Em 12 meses, o Índice Nacional de Preços ao Consumidor Amplo (IPCA) acumula alta de quase 9%. Em agosto, o Comitê de Política Monetária aumentou a Selic em 1 ponto percentual, para 5,25% ao ano, e já indicou que deve promover um aumento de mais 1 ponto na próxima reunião, em 22 de setembro.
No mercado, as projeções indicam que a Selic vai encerrar 2021 em 7,5%. Em janeiro, estava em 2%, o menor patamar da história. “O fato dessa percepção de risco estar mais elevada se traduz, por exemplo, em um câmbio mais depreciado. Com o câmbio mais depreciado, a gente tem uma inflação elevada e aí o Banco Central tem de subir juros e isso reduz o PIB”, afirma Alessandra, da Tendências.
“O BC deve elevar a Selic até 7,5% ao final deste ano, mas há o risco de ele andar um pouco mais ao longo do ano que vem”, diz Alessandra. “O resultado seria uma atividade econômica mais fraca, com efeitos em variáveis sensíveis como, por exemplo, no mercado de trabalho.”
A taxa de desemprego ficou em 14,6% no trimestre encerrado em maio, o segundo maior patamar da série histórica, iniciada em 2012. São 14,8 milhões de pessoas à procura de uma vaga. Incerteza fiscal A crise institucional se soma ainda ao quadro de incerteza fiscal do país.
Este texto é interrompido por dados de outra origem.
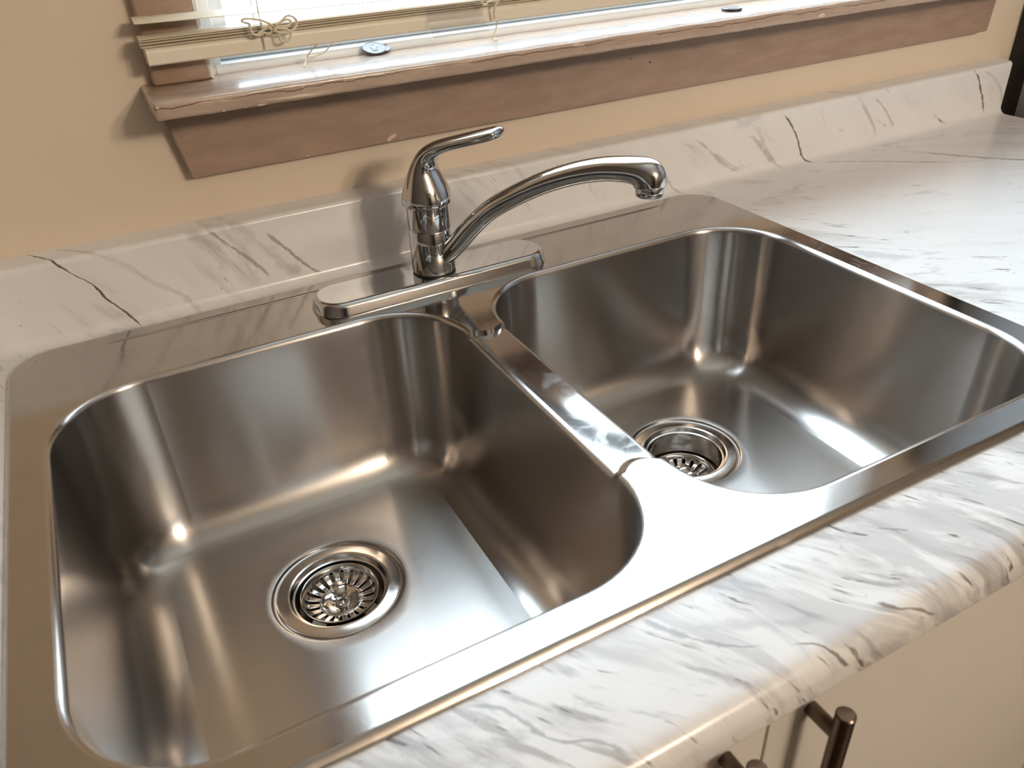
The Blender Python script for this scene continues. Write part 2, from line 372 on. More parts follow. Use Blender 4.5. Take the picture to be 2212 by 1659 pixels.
# ------------------------------------------------------------------ window
win = empty('window_1', ((WX0 + WX1) / 2, YW, WZ0)); tag(win, 'window over the sink with brown painted trim and white vinyl frame', kind='structure')
ZS = .2219                                            # top of the window stool
def paint_board(name, lo, hi, bev, parent, nx=60, mat=None):
    """board with slightly lumpy painted edges"""
    bm = bmesh.new(); add_box(bm, lo, hi, bev, 3)
    ax = max(range(3), key=lambda i: hi[i] - lo[i])
    for k in range(1, nx):
        c = Vector((0, 0, 0)); c[ax] = lo[ax] + (hi[ax] - lo[ax]) * k / nx
        nrm = Vector((0, 0, 0)); nrm[ax] = 1
        bmesh.ops.bisect_plane(bm, geom=bm.verts[:] + bm.edges[:] + bm.faces[:], plane_co=c, plane_no=nrm)
    from mathutils import noise
    for v in bm.verts:
        p = v.co * 40
        v.co += Vector((0, noise.noise(p) * .0006, noise.noise(p + Vector((7, 3, 1))) * .0006))
    return from_bm(name, bm, mat or M['brown'], parent, 40)
stool = paint_board('window_sill', (-.2310, .2344, .2066), (1.012, YW + .018, ZS), .0028, None, 140, M['sill'])
adopt(win, stool)
# apron with mitred left and right ends
def prism(name, poly, y0, y1, mat):
    n = len(poly); vs = [(x, y0, z) for x, z in poly] + [(x, y1, z) for x, z in poly]
    fs = [tuple(range(n)), tuple(range(n, 2 * n))[::-1]] + [(i, (i + 1) % n, n + (i + 1) % n, n + i) for i in range(n)]
    return mesh(name, vs, fs, mat, None, 0)
apron = prism('apron', [(-.2078, .1325), (.9985, .1345), (1.006, .2066), (-.2215, .2066)], YW - .018, YW, M['brown'])
bmx = bmesh.new(); bmx.from_mesh(apron.data); bmesh.ops.bevel(bmx, geom=bmx.edges[:], offset=.0012, segments=2, affect='EDGES'); bmx.to_mesh(apron.data); bmx.free()
adopt(win, apron)
for x0, x1 in ((-.2200, -.1675), (.9675, 1.0200)):
    adopt(win, paint_board('casing', (x0, YW - .018, ZS), (x1, YW, WZ1 + .055), .003, None, 20))
adopt(win, paint_board('casing', (-.2200, YW - .018, WZ1 + .003), (1.0200, YW, WZ1 + .058), .003, None, 30))
# white inner bead beside the casing, then vinyl frame, sash, glass
for x0, x1 in ((-.1675, -.1640), (.9640, .9675)):
    adopt(win, box('jamb_bead', (x0, YW - .014, ZS), (x1, YW + .03, WZ1), M['vinyl'], bev=.0008))
bm = bmesh.new()
add_box(bm, (-.158, YW + .004, ZS - .001), (.958, YW + .020, ZS + .0085), .0012)
add_box(bm, (-.158, YW + .020, ZS - .001), (.958, YW + .060, ZS + .0070), .001)
add_box(bm, (-.164, YW + .006, ZS - .001), (-.152, YW + .085, WZ1 - .0), .0012)
add_box(bm, (.952, YW + .006, ZS - .001), (.964, YW + .085, WZ1 - .0), .0012)
add_box(bm, (-.158, YW + .006, WZ1 - .02), (.958, YW + .085, WZ1), .0012)
fr = from_bm('window_frame', bm, M['vinyl']); adopt(win, fr)
gv = box('track_groove', (-.152, YW + .0205, ZS + .0055), (.952, YW + .0265, ZS + .0078), M['groove_grey'], bev=.0004); adopt(win, gv)  # flat grey strip for the line along the track
bm = bmesh.new()
add_box(bm, (-.151, YW + .034, ZS + .0072), (.951, YW + .062, ZS + .030), .002)
add_box(bm, (-.151, YW + .034, ZS + .030), (-.134, YW + .062, WZ1 - .06), .002)
add_box(bm, (.934, YW + .034, ZS + .030), (.951, YW + .062, WZ1 - .06), .002)
add_box(bm, (-.151, YW + .034, WZ1 - .06), (.951, YW + .062, WZ1 - .02), .002)
sash = from_bm('window_sash', bm, M['vinyl']); adopt(win, sash)
pane = box('glass_pane', (-.136, YW + .047, ZS + .028), (.936, YW + .050, WZ1 - .058), M['glass']); adopt(win, pane)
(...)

Na última sexta-feira, o presidente do Banco Central, Roberto Campos Neto, admitiu que as propostas de parcelamento de precatórios e de reajuste nos programas sociais geraram “ruído” no mundo financeiro e impactaram os preços de ativos (como dólar e o índice da bolsa de valores). “Quando se faz o que está sendo proposto, de dividir o pagamento, com o famoso devo não nego, pago quando puder, é um calote, sim. Isso evidentemente é choque para os analistas e, particularmente, para os mercados”, diz Mendonça de Barros.
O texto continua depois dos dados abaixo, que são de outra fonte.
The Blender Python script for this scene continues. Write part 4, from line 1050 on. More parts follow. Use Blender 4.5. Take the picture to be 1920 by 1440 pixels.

“Se o governo insistir e aprofundar a quebra de regras, o câmbio vai depreciar mais. Dá mesma forma, se ele voltar a ser nunca foi totalmente fiscalmente responsável, o real vai se valorizar e ajudar um pouco a perspectiva do Banco Central com a taxa de juros, porque uma valorização ajudaria a derrubar a inflação”, complementa Pastore.